Like John Lewis, Fuller also spent her childhood in Alabama. She never crossed paths with him, but she knew of his work.

“It just sort of touches you, and you feel the loss that I do. I feel the loss,” Fuller stated.

Fuller was born into the Civil Rights Movement and remembers passing out flyers as a little girl. Today she’s a longtime member of the Greensboro NAACP.

She considered Lewis a comrade and when she heard about his passing, she felt a great sadness.

Congressman Lewis championed until the day he died.

“For him to be a youth, one of the youngest people out there and doing what he was doing to show I’m willing to put my body, I’m willing to put my life on the line for change, and we’re demanding it now…he is the embodiment for what we’re trying to do here in Greensboro and all around the world,” said Anthony Morgan, an activist for the Black Lives Matter Movement.  

He most recently spoke up on the Black Lives Matter marches against racial injustice, moved by the cause and its inclusivity.  

“It’s time for people that are my age and younger to stand ground and use our voice and make a difference,” Brittany Coleman said.

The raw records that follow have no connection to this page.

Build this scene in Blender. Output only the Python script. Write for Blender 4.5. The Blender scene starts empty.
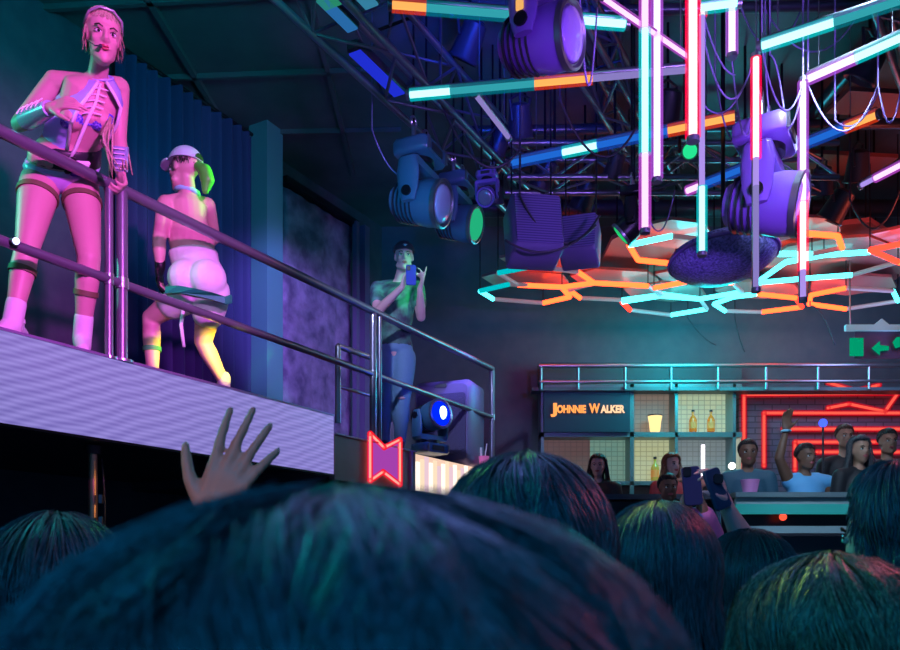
import bpy, math, random
import numpy as np
from mathutils import Vector as V, Matrix, Euler
random.seed(7); np.random.seed(7)
SC = bpy.context.scene; COL = SC.collection
F = 800.0; HZ = 560.0; EYE = 1.7; ST = EYE+1.088      # focal in px, horizon row, eye height, stage top

# ---------------------------------------------------------------- camera, world, lights, exposure
cd = bpy.data.cameras.new('camera'); cam = bpy.data.objects.new('camera', cd); COL.objects.link(cam)
cam.location = (0, 0, EYE); cam.rotation_euler = (math.pi/2, 0, 0)
cd.sensor_width = 36; cd.lens = F/900*36; cd.shift_y = (HZ-325)/900; cd.clip_start = 0.02
cd.dof.use_dof = True; cd.dof.focus_distance = 6.0; cd.dof.aperture_fstop = 8
SC.camera = cam
vs = SC.view_settings; vs.view_transform = 'Standard'; vs.look = 'None'; vs.gamma = 1; vs.exposure = 0.0; vs.use_curve_mapping = False
w = bpy.data.worlds.new('world'); SC.world = w; w.use_nodes = True
w.node_tree.nodes['Background'].inputs[0].default_value = (0.01, 0.07, 0.19, 1)
w.node_tree.nodes['Background'].inputs[1].default_value = 1.4
def P(px, py, d): return V(((px-450)/F*d, d, EYE+(HZ-py)/F*d))
def lamp(kind, name, loc, col, e, target=None, size=0.2, cone=40, blend=.6):
    l = bpy.data.lights.new(name, kind); l.color = col; l.energy = e
    o = bpy.data.objects.new(name, l); COL.objects.link(o); o.location = loc
    if kind == 'SPOT': l.spot_size = math.radians(cone); l.spot_blend = blend; l.shadow_soft_size = size
    elif kind == 'AREA': l.size = size
    else: l.shadow_soft_size = size
    if target is not None:
        o.rotation_euler = (V(target)-V(loc)).to_track_quat('-Z', 'Y').to_euler()
    return o
# club spots on the performers
lamp('SPOT', 'magenta_spot', (1.2, 0.4, 3.9), (1, .13, 1), 1350, (-1.85, 4.1, 3.65), .12, 32)
lamp('SPOT', 'white_spot', (0.9, 0.4, 5.2), (.6, .4, 1), 110, (-1.8, 4.1, 3.9), .12, 24)
lamp('SPOT', 'teal_rim_spot', (-4.0, 3.9, 4.4), (.05, 1, .62), 150, (-1.9, 4.2, 3.6), .15, 40)
lamp('SPOT', 'violet_spot', (-0.4, 2.0, 3.2), (.8, .42, 1), 170, (-1.65, 5.2, 3.55), .1, 22)
lamp('SPOT', 'cyan_spot', (-3.9, 5.6, 4.9), (.1, .9, 1), 480, (-1.75, 5.3, 3.7), .1, 30)
lamp('SPOT', 'yellow_spot', (0.5, 4.3, 2.9), (1, .95, .0), 1000, (-1.50, 5.25, 3.04), .04, 9, .4)
lamp('SPOT', 'green_spot', (0.6, 6.0, 4.9), (.12, 1, .05), 500, (-1.55, 5.12, 4.13), .05, 10, .4)
lamp('SPOT', 'green_spot', (1.2, 5.6, 4.9), (.08, 1, .35), 300, (-.35, 7.0, 4.15), .06, 12, .5)
lamp('SPOT', 'teal_spot', (-.9, 3.5, 4.6), (.5, .55, 1), 420, (-.42, 7.0, 3.6), .1, 24)
# unseen lamps added as coloured washes over stage wall, ceiling, crowd, bar
lamp('SPOT', 'wall_wash', (-.6, 4.4, 5.0), (.4, .26, 1), 1100, (-1.75, 9.3, 3.9), .2, 30)
lamp('SPOT', 'curtain_wash', (-.8, 4.6, 5.2), (.10, .2, 1), 60, (-3.0, 7.6, 3.9), .2, 48)
lamp('SPOT', 'ceiling_wash', (-.6, 3.2, 4.9), (0, .5, .62), 620, (-2.8, 5.9, 6.4), .4, 84, .8)
lamp('SPOT', 'blue_ceiling_wash', (.3, 5.0, 5.2), (.01, .05, 1), 200, (.5, 6.4, 6.1), .2, 80)
lamp('AREA', 'crowd_fill', (-1.9, 1.9, 3.2), (.0, .7, .72), 20, (-.1, .7, 1.7), .7)
lamp('SPOT', 'crowd_fill', (-.2, -1.2, 3.2), (.0, .27, .60), 190, (0.15, 1.1, 1.45), .5, 66)  # unseen fill added behind the camera to lift the dark crowd
lamp('SPOT', 'crowd_blue', (.4, 1.8, 3.4), (.2, .3, 1), 55, (.3, .8, 1.7), .3, 60)
lamp('SPOT', 'crowd_green', (-.6, 3.4, 2.9), (.1, 1, .25), 30, (.12, 1.3, 1.7), .1, 34)
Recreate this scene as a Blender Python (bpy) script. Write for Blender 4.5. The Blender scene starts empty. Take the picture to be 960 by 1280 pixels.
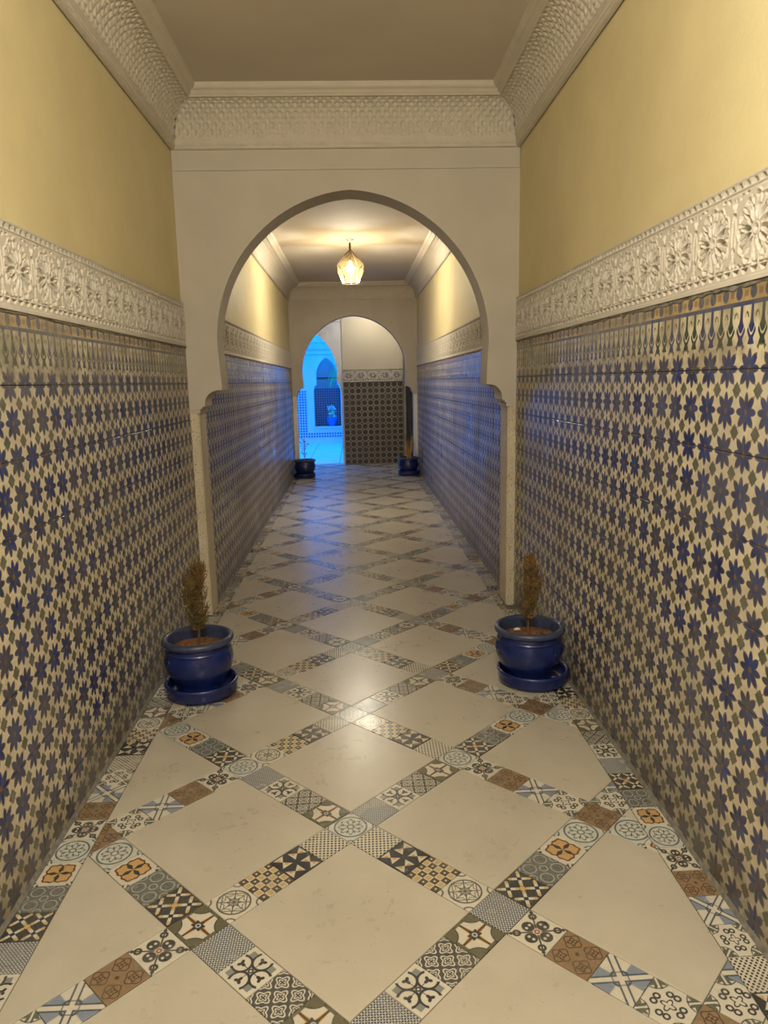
import bpy, math, random
import numpy as np
from mathutils import Matrix, Vector
from mathutils.geometry import tessellate_polygon

R = random.Random(7)
SC = bpy.context.scene
COL = SC.collection
PI = math.pi

# ------------------------------------------------------------------ camera
def cam_axes(p, y, r):
    cy, sy, cp, sp, cr, sr = math.cos(y), math.sin(y), math.cos(p), math.sin(p), math.cos(r), math.sin(r)
    fw = Vector((sy*cp, cy*cp, -sp)); rt = Vector((cy, -sy, 0)); up = rt.cross(fw)
    return cr*rt+sr*up, -sr*rt+cr*up, fw
cd = bpy.data.cameras.new('camera'); cam = bpy.data.objects.new('camera', cd); COL.objects.link(cam)
rt, up, fw = cam_axes(.1786, .0380, -.0217)
cam.matrix_world = Matrix(((rt.x, up.x, -fw.x, 0), (rt.y, up.y, -fw.y, 0), (rt.z, up.z, -fw.z, 1.5), (0, 0, 0, 1)))
cd.sensor_fit = 'HORIZONTAL'; cd.sensor_width = 36; cd.lens = 904.2/960*36; cd.clip_start = .05
SC.camera = cam
# ------------------------------------------------------------------ world, lamps, exposure
w = bpy.data.worlds.new('world'); SC.world = w; w.use_nodes = True
w.node_tree.nodes['Background'].inputs[0].default_value = (.75, .82, 1, 1)
w.node_tree.nodes['Background'].inputs[1].default_value = .05
def lamp(name, loc, power, color, radius):
    l = bpy.data.lights.new(name, 'POINT'); l.energy = power; l.color = color; l.shadow_soft_size = radius
    o = bpy.data.objects.new(name, l); o.location = loc; COL.objects.link(o); return o
LAMP_Y = 8.35
lamp('lantern_light', (.005, LAMP_Y, 2.68), 106, (1, .95, .82), .05)
lamp('near_bay_light', (0, .2, 2.58), 175, (1, .98, .87), .12)
lamp('lobby_light', (.35, 12.75, 2.86), 16, (1, .95, .84), .08)
SKYLIGHT = 6.5
SC.view_settings.view_transform = 'Standard'; SC.view_settings.look = 'None'
SC.view_settings.gamma = 1; SC.view_settings.use_curve_mapping = False
SC.view_settings.exposure = 0.0

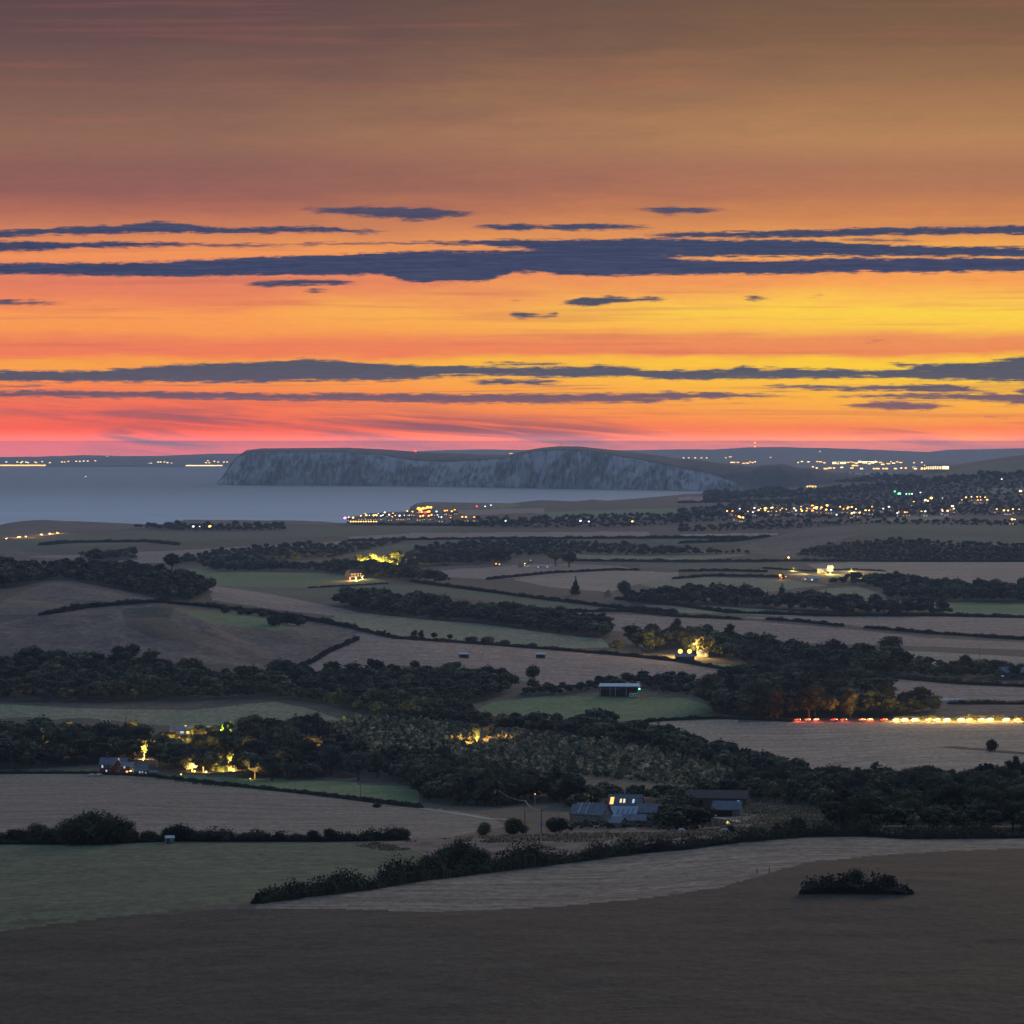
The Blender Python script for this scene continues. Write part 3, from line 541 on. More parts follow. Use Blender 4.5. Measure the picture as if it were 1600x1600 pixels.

Lewis spoke at Coleman’s 2015 commencement from NC A&T State University. Parts of his speech will never leave her memory.

“I remember him saying get in the way. Be active. Never give up. Be bold. Be graceful and always stay strong,” Coleman recalled.

John Lewis was 80 years old.

John Swaine, CEO of the International Civil Rights Center and Museum, told FOX8 he’s working on coordinating a virtual vigil to honor the congressman’s legacy.